Trustees also have an overarching duty of care which encapsulates hundreds of years of case law which makes it clear the trustees’ duty is to hold or deal with trust property for the benefit of the beneficiaries as a whole.
Unlimited guarantees
An unlimited guarantee states that the guarantor is liable for all amounts the borrower owes, however much that is, until every cent owing has been repaid, or the guarantor is released from their obligations.
As an example, if a beneficiary of a trust borrows $750,000 to buy their first home, and the trustees of the trust sign an unlimited guarantee, the trustees’ liability can extend to:
- The $750,000 loan
- The borrower’s car loan they take out a year later
- The new loan for renovations taken out three years after that, and/or
- The borrower’s credit card debt.
- This could breach a number of the trustees’ duties.
Best practice
Trustees should not sign an unlimited guarantee without first considering their duties to all the beneficiaries.

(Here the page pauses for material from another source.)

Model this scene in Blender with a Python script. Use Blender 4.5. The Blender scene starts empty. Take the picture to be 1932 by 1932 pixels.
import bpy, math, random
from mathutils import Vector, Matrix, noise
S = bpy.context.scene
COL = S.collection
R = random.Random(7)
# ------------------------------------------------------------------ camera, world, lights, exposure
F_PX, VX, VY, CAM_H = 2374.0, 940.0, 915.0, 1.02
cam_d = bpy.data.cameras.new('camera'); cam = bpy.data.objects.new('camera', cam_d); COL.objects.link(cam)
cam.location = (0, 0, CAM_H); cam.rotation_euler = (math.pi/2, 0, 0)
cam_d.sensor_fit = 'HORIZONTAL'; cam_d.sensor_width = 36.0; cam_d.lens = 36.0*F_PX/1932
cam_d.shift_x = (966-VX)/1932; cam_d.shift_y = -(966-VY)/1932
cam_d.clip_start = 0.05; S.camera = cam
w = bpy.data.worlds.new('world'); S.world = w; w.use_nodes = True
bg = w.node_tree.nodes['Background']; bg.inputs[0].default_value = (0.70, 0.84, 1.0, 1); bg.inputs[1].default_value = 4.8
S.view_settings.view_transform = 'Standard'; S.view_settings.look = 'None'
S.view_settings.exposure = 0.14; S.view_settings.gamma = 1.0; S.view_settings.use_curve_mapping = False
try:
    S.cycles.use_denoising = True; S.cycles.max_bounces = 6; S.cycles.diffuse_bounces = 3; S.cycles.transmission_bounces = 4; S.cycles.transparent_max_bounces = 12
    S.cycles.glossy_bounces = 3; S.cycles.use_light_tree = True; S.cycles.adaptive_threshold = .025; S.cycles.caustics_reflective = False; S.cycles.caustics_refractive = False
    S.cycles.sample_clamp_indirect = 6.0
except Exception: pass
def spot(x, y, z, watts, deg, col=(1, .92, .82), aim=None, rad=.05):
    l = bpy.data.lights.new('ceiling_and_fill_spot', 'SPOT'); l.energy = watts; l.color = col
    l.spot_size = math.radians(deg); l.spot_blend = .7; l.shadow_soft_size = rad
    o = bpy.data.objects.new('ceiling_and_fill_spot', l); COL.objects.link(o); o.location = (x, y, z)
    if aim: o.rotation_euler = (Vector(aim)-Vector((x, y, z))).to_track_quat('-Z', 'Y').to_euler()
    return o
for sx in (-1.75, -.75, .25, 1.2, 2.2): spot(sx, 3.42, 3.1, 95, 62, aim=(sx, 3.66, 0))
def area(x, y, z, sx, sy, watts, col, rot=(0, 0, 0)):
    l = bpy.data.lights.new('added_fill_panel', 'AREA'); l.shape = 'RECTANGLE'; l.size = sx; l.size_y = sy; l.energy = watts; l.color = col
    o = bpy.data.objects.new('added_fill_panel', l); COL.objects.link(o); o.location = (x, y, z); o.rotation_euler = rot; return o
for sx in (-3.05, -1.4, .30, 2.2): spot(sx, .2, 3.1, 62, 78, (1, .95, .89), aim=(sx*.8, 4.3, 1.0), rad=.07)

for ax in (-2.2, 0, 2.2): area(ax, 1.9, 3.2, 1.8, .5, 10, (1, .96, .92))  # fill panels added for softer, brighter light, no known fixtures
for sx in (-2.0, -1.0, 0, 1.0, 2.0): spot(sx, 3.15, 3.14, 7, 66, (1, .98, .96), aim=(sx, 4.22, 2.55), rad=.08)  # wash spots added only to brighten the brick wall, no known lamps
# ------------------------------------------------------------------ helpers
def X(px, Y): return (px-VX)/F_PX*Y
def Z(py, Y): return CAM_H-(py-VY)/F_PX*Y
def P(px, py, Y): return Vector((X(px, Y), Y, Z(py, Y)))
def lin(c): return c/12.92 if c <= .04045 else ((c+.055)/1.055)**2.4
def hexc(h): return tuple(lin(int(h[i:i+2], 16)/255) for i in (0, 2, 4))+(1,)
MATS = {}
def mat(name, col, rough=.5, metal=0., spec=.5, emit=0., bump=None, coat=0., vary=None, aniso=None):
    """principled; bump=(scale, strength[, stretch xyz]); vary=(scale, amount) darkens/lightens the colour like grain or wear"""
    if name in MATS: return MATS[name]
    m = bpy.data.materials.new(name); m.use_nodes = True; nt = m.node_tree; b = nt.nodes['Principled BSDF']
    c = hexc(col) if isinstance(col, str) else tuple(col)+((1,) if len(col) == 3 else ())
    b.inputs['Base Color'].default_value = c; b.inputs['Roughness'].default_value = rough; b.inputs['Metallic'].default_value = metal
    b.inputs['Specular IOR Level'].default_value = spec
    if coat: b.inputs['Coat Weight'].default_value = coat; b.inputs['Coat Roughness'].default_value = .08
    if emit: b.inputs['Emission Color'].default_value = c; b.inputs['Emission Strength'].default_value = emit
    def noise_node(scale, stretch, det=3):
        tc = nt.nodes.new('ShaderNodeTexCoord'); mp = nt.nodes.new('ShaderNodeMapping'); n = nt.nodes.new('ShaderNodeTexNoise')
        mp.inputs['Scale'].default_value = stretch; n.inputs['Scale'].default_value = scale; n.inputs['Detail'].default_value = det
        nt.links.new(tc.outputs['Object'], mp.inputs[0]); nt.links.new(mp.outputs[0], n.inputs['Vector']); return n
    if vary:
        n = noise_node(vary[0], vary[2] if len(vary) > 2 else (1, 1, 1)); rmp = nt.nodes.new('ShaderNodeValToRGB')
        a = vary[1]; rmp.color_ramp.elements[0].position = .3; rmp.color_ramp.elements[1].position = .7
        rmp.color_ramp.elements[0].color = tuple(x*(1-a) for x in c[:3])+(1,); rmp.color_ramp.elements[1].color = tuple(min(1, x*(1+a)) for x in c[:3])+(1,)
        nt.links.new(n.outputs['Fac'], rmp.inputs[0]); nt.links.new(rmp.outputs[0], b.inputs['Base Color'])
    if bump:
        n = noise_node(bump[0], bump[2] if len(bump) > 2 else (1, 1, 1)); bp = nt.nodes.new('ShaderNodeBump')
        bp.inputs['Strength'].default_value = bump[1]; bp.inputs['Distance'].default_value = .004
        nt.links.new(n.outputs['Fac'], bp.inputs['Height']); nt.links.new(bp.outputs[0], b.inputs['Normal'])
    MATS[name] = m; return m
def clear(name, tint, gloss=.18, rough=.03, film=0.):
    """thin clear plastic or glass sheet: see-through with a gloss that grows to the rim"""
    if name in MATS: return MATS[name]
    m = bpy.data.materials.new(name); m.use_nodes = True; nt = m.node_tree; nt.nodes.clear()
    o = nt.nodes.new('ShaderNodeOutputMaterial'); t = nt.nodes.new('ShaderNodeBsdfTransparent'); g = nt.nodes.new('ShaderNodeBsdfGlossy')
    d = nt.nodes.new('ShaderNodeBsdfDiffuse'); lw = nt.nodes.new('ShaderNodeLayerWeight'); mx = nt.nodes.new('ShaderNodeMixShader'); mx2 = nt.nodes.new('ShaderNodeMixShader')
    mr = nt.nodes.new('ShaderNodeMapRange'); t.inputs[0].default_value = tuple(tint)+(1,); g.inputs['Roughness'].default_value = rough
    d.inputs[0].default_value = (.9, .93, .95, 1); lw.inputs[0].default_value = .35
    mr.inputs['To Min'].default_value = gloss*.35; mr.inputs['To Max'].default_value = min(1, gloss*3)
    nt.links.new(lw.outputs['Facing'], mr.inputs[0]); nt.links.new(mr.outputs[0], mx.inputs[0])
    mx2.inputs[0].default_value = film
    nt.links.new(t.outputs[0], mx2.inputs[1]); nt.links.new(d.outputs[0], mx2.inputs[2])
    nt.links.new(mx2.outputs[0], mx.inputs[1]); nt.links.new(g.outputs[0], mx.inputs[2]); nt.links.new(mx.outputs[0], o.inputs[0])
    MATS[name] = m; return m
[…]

In many cases, consideration of their duties will lead trustees to realise that it would be more prudent to sign a limited guarantee.
While all the major lenders are familiar with and will grant a limited guarantee, they will issue an unlimited guarantee by default unless you ask specifically.
If you think that as a trustee you will be asked to guarantee a beneficiary’s lending, make sure you ask for that to be a limited guarantee.